From the first a poorer and, from the standpoint of Beacon Hill, an undesirable, population has swarmed up against the barriers from the north side, the side farthest away from the Common, but for generation after generation the barriers have held firm against them, and now there are even signs of redeeming a little of this adjoining district. Just off one of these poorer streets, I noticed a courtyard, Bellingham Court (the old governor's name has an aristocratic sound!), running back for some two hundred feet to a high wall that once was blank, and not only is that wall now thick-covered with ivy, but on either side of the brick-paved courtyard the few modest little houses are flower-bedecked, and green with vines, and brass-knockered. The courtyard is not for vehicles, and down its center are arranged neatly painted boxes of flowers, with brilliant geraniums the most prominent, as a strong note is needed. It is a little sheltered nook where the commonplace has been transformed into loveliness.

Not all of the old houses have old Bostonians living in them, for some new Bostonians are here also, and one of these naively said to me that on first moving in she was so disturbed by seeing people stop and look up at her windows that she nervously went from room to room to see if the curtains were wrong, only to find later that her house was attracting attention because it was one of the houses in which Louisa M. Alcott had lived.

The residents of this region, though ultra-particular in some respects, are not afraid to do the unusual. Two dear old ladies of eminently correct family, living in an eminently correct house, keep a dishpan chained to their front doorstep to offer water to dogs and cats! It would take a lifetime to learn just how the people of this city differentiate the things that in themselves simply must not be done, and the things which, no matter how unusual or exceptional or odd, may be done with impunity.

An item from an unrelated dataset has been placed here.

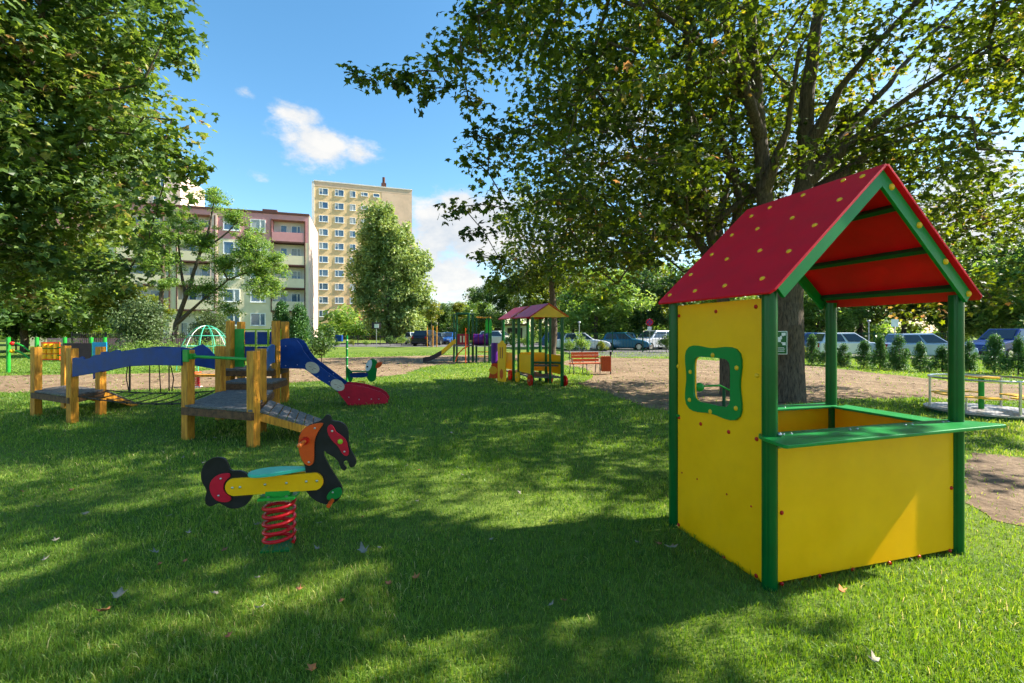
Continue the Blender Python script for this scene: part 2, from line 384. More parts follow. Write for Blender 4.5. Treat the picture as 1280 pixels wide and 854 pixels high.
def skeleton(stems, targets, seed, tip=.006, pw=.5, seg=.6, droop=.12, nside=6):
    """stems: list of polylines [(p, r)...]; the first begins at the ground. Limbs grow from stem nodes to every leaf cluster."""
    r = random.Random(seed); pos = []; par = []; fixed = []
    for st in stems:
        prev = -1
        if pos:
            p0 = np.array(st[0][0]); prev = int(np.argmin([np.linalg.norm(np.array(q)-p0) for q in pos]))
        for i, (p, rad) in enumerate(st):
            if i == 0 and prev >= 0 and len(pos): continue
            a = np.array(pos[prev]) if prev >= 0 else None; p = np.array(p, float)
            if a is not None:
                L_ = np.linalg.norm(p-a); k = max(1, int(L_/.5)); r0 = fixed[prev]
                for j in range(1, k+1):
                    q = a+(p-a)*j/k + (np.array([r.gauss(0,.025),r.gauss(0,.025),0]) if j < k else 0)
                    pos.append(tuple(q)); par.append(prev); fixed.append(r0+(rad-r0)*j/k); prev = len(pos)-1
            else:
                pos.append(tuple(p)); par.append(-1); fixed.append(rad); prev = 0
    nst = len(pos); base = np.array(stems[0][0][0])
    zmin = min(q[2] for q in pos)+ .35*(max(q[2] for q in pos)-min(q[2] for q in pos))
    A = np.array(pos); lo = A[:,2] < zmin
    T = np.array(targets); ordr = np.argsort(np.min(np.linalg.norm(T[:,None,:]-A[None,:,:],axis=2),axis=1))
    pts = A.copy(); par = list(par); cnt_node = []
    for ti in ordr:
        p = T[ti]; d = np.linalg.norm(pts-p, axis=1).copy()
        d += np.maximum(0, pts[:,2]-p[2])*.5                        # prefer limbs that rise
        d[:nst][lo] += 50
        q = int(np.argmin(d)); a = pts[q]; L_ = np.linalg.norm(p-a); k = max(1, int(L_/seg)); new = []
        for j in range(1, k+1):
            f = j/k; z = a+(p-a)*f; z = z+np.array([r.gauss(0,.07),r.gauss(0,.07),math.sin(f*math.pi)*droop*L_])*(1 if j<k else 0)
            new.append(z); par.append(q if j == 1 else len(pts)+j-2)
        pts = np.vstack([pts, np.array(new)]); cnt_node.append(len(pts)-1)
    n = len(pts); cnt = np.zeros(n)
    for c in cnt_node: cnt[c] += 1
    for i in range(n-1, nst-1, -1): cnt[par[i]] += cnt[i]
    rad = tip*np.maximum(cnt,1)**pw*1.6
    for i in range(nst): rad[i] = fixed[i]
    for i in range(nst, n):
        rad[i] = min(rad[i], rad[par[i]]*.92)
    V = []; Fs = []; ang = np.arange(nside)*2*np.pi/nside
    for i in range(n):
        p = par[i]
        if p < 0: continue
        a, b = pts[p], pts[i]; d = b-a; L_ = np.linalg.norm(d)
        if L_ < 1e-5: continue
        d = d/L_; x = np.cross(d, [0.3,.9,.2] if abs(d[2])>.5 else [0,0,1]); x /= np.linalg.norm(x); y = np.cross(d, x)
        ns = 14 if i < nst and rad[i] > .1 else nside
        ag = np.arange(ns)*2*np.pi/ns
        r0 = rad[p] if (i < nst or p >= nst) else min(rad[p], rad[i]*1.5)
        c0 = a+(np.cos(ag)[:,None]*x+np.sin(ag)[:,None]*y)*r0; c1 = b+d*rad[i]*.3+(np.cos(ag)[:,None]*x+np.sin(ag)[:,None]*y)*rad[i]
        bidx = sum(len(v) for v in V) if False else skeleton.base
        V.append(c0); V.append(c1)
        for k in range(ns): Fs.append((bidx+k, bidx+(k+1)%ns, bidx+ns+(k+1)%ns, bidx+ns+k))
        skeleton.base += 2*ns
    return np.vstack(V), np.array(Fs)
skeleton.base = 0
def ell_points(ells, n, seed, shell=.35):
    """points in a union of ellipsoids ((c),(r)), biased outward"""
    r = np.random.default_rng(seed); vol = np.array([e[1][0]*e[1][1]*e[1][2] for e in ells])**.8; vol /= vol.sum()
    out = []
    for e, k in zip(ells, np.maximum(2, (vol*n).astype(int))):
        d = r.normal(0,1,(k,3)); d /= np.linalg.norm(d,axis=1)[:,None]; d *= (r.random(k)**shell)[:,None]
        out.append(np.array(e[0])+d*np.array(e[1]))
    return np.vstack(out)
def tree(name, label, loc, stems, centers, crad, per, size, lm, shape='maple', seed=1, group=None, cat='tree', extra=None, bark=None, flat=.7, up=.9, pw=.5, tip=.006, hang=.35):
    t = thing(name, label, cat, loc, group)
    skeleton.base = 0
    v, f = skeleton(stems, centers, seed, pw=pw, tip=tip)
    part('trunk', fastmesh('trunk', v, f, smooth=True), bark or M['bark'], t)
    r = np.random.default_rng(seed+5); rad = np.broadcast_to(crad, len(centers))*r.uniform(.6,1.35,len(centers))
    v, f, rv = leaves(np.array(centers), rad, per, size, shape, seed=seed, flat=flat, up=up, hang=hang)
    part('crown', fastmesh('crown', v, f, rnd=rv), lm, t)
    return t

def visible_filter(C, fn):
    out = []
    for c in C:
        if c[1] > .3:
            px, py = 640+F*c[0]/c[1], HY-F*(c[2]-H)/c[1]
            if not fn(px, py, c): continue
        out.append(c)
    return np.array(out)

# the big maple behind the playhouse
TB = Vector((5.95,9.9,0))
def A_(px, py, Y): return tuple(AT(px, py, Y))
stems = [
 [(tuple(TB),.36),(A_(986,470,9.9),.30),(A_(987,350,9.9),.27),(A_(992,290,9.9),.23),(A_(1005,230,9.9),.18),(A_(1009,116,9.9),.14),(A_(1022,20,9.9),.11),(A_(1040,-120,9.8),.07)],
 [(A_(988,335,9.9),.17),(A_(962,285,9.7),.155),(A_(955,240,9.6),.15),(A_(947,140,9.5),.13),(A_(939,20,9.4),.10),(A_(925,-130,9.2),.06)],
 [(A_(1008,205,9.9),.09),(A_(1050,110,9.3),.065),(A_(1100,50,8.9),.05),(A_(1170,-30,8.4),.04)],
 [(A_(1006,225,9.9),.085),(A_(1075,145,10.4),.07),(A_(1140,70,10.8),.05),(A_(1240,-40,11.2),.04)],
 [(A_(1004,240,9.9),.08),(A_(1110,140,9.4),.055),(A_(1200,80,9.1),.04),(A_(1330,20,8.8),.035)],
 [(A_(1000,262,9.9),.08),(A_(1100,180,10.6),.06),(A_(1260,165,11.3),.03)],
 [(A_(950,170,9.5),.07),(A_(905,30,8.6),.05),(A_(890,-60,8.2),.03)],
 [(A_(955,240,9.6),.08),(A_(985,160,8.8),.05),(A_(1000,60,8.2),.035)],
 [(A_(948,150,9.5),.09),(A_(880,60,8.8),.06),(A_(800,-10,8.2),.04)],
]
ells = [((5.6,9.9,8.6),(6.3,5.6,4.8)), ((2.6,9.2,6.3),(4.2,3.8,3.0)), ((1.7,9.6,4.3),(2.9,3.4,1.5)), ((9.6,9.6,6.0),(3.8,4.2,3.9)), ((10.8,11.2,3.6),(3.4,3.0,1.9)), ((4.4,12.8,4.6),(3.6,2.4,2.0)), ((7.8,13.4,4.8),(3.6,2.4,2.2)), ((.8,8.0,8.0),(2.3,2.3,2.6))]
C = ell_points(ells, 640, 11)
def big_ok(px, py, c):
    if py < -60: return px > 440
    m_ = .55*F/c[1]
    edge = 592 if py > 300 else (600 if py > 210 else (572 if py > 110 else 545))
    if px < edge+m_: return False
    low = 390 if px < 830 else (372 if px < 1060 else (415 if px > 1130 else 385))
    if py > low-m_: return False
    # keep the stems readable above the playhouse roof
    if 905 < px < 1060 and 60 < py < 380 and c[1] < 9.6 and (int(px*7+py*3) % 10) < 8: return False
    return True
C = visible_filter(C, big_ok)
fingers = [(443,93,7.2),(462,100,7.2),(484,92,7.2),(500,104,7.3),(512,92,7.3),(528,88,7.4),(535,110,7.3),(528,122,7.3),(545,70,7.6),(552,90,7.6),(560,110,7.6),(565,66,7.8),(578,88,7.8),(575,45,7.8),(585,120,8),(598,20,7.9),(598,140,8),(585,128,8),(592,168,8.0),(612,175,8.2),(592,200,8.2),(610,215,8.4),(590,22,8),(560,266,8.0),(578,258,8.2),(585,292,8.2),(605,290,8.4),(610,255,8.5),(600,320,8.6),(625,325,8.6),(618,350,9),(640,362,9)]
nb_ = len(C); C = np.vstack([C, np.array([A_(*f) for f in fingers])])
t = tree('maple_tree', 'tall spreading maple behind the playhouse, its crown filling the upper right', TB, stems, C, np.r_[np.full(nb_,.74),np.full(len(fingers),.27)], np.r_[np.full(nb_,104),np.full(len(fingers),30)], .146, LEAF['maple'], seed=21)

# slimmer maple seen through the playhouse window
TB2 = G(909,494)
stems = [[(tuple(TB2),.17),(A_(908,450,TB2.y),.15),(A_(900,340,TB2.y),.13),(A_(880,260,TB2.y),.11),(A_(858,140,TB2.y-.4),.09),(A_(862,0,TB2.y-.8),.06)],
 [(A_(902,350,TB2.y),.1),(A_(925,250,TB2.y-.4),.08),(A_(890,130,TB2.y-.8),.06),(A_(862,10,TB2.y-1),.04)],
 [(A_(900,340,TB2.y),.09),(A_(850,270,TB2.y+.3),.07),(A_(790,180,TB2.y+.4),.05),(A_(770,90,TB2.y+.3),.03)],
 [(A_(895,320,TB2.y),.08),(A_(915,200,TB2.y+.4),.06),(A_(920,80,TB2.y+.6),.04)]]
ells = [((3.6,11.6,7.0),(3.4,2.6,3.2)), ((2.2,12.2,4.4),(2.6,2.2,1.3)), ((5.0,12.6,6.5),(2.5,2,3))]
C = visible_filter(ell_points(ells, 170, 12), lambda px,py,c: (px > 640 and py < 345) and not (900 < px < 1050 and py > 230))
tree('maple_tree', 'slender dark stemmed maple seen through the window of the yellow playhouse', TB2, stems, C, .7, 50, .16, LEAF['maple'], seed=22)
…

That Beacon Hill, with its long-maintained social prestige, is but a few minutes ' walk from the stir and crowds and bustle of the busiest business streets, and that on its crest is the very center of the political activities of Massachusetts, the State House, makes its continued possession of these serried ranks of capable, comfortable, handsome homes the more surprising in these days of constant American change, and that it is so much of a hill as always to have been impracticable for street cars seems to be the great single reason for its being so long left practically unaltered. The absence of street cars also adds very much to the general effect of serenity and peacefulness.

Most of the houses are of brick, unpainted and soft red, agreeably mellowed and toned by the weathering of years. Indeed, the effect of the entire hill is an effect of brick, for not only are the houses brick but the typical ones are, in general, narrowly corniced with dentiled brick, and the brick walls drop down to the universal brick sidewalks of the district. Yet there is no wearisome likeness of design: continually there is the relief of the variant.

The accessories of the hill charmingly befit the homes, and chief among these accessories is the greenery. For there are lines of trees on the streets, and groups or single trees in the square or in some of the gardens behind the homes and here and there is a mighty spreading elm, and here and there is a flowering ailanthus, and in every direction, on the fronts or the sides of the houses, one sees wistarias in coils or convolutions or sinuous lengths, and some of the vines are of giant thickness, and some clamber over the iron balconies, twisting and crushing and knotting themselves python-like around the rails; and one sees, too, the Boston ivy, the ampelopsis, sweetly massing its rich green against the soft red of brick. Innumerable window-boxes give color and fragrance and English-like touches of beauty. And on one of these streets I noticed a mighty, ancient rose vine, almost a ruin, which has annually spread its flowers there for decades. And all of this in the very heart of this old city!

And one of the most prominent of the large old houses, a mansion in very truth — the old-time rule in New England being that a mansion was a house with a servants' stair, but using the word here in its usual sense of meaning a large and stately home — has behind it, terraced above a side street, a high-set and level garden, with a garden-house of diamond-paned windows; a garden rather melancholy now but so romantically high perched as to have all the effect of what the ancients meant by " hanging garden.''

That on all of these streets the houses are of varying widths adds immensely to the general picturesque effect; in fact, the streets which show the greatest variety in width of houses are the most picturesque. None of the streets is what a Western man would call broad, and some are really narrow, the narrowest of all being little Acorn Street, so slender that you may shake hands across its width. An attractive little street, this, with its line of neat little houses and its brave array of prettily framed doorways and polished brass knockers; the houses being on one side only of the narrow way, facing the high walls, trellised on top and green with vines, of the gardens of Mount Vernon Street homes.

Several of the streets of the hill climb straight and steep from the waters of the Back Bay, and there are positively beautiful views looking down the vistaed narrowness and out across the surface of the water. Stand well up on the steepness of Pinckney Street, and look down at the water sparkling under a sky of Italian blue, and across the sweeping stretch to the white classic temples gleaming in the sun on the farther edge of the Charles (and they look like temples, although in fact they are new buildings of the School of Technology), and you will see how striking and beautiful a city view may be. Or, stand well up on the steep of Mount Vernon Street in the late afternoon of an early autumn day, when the golden sun transmutes the water of the Charles into gold, and scatters showers of gold through the branches of the trees, and flings the gold in splotches and streaks and shimmerings on the pavement, and all is a glorious golden glamour, and again you will realize how beautiful a view it is possible for a city to offer.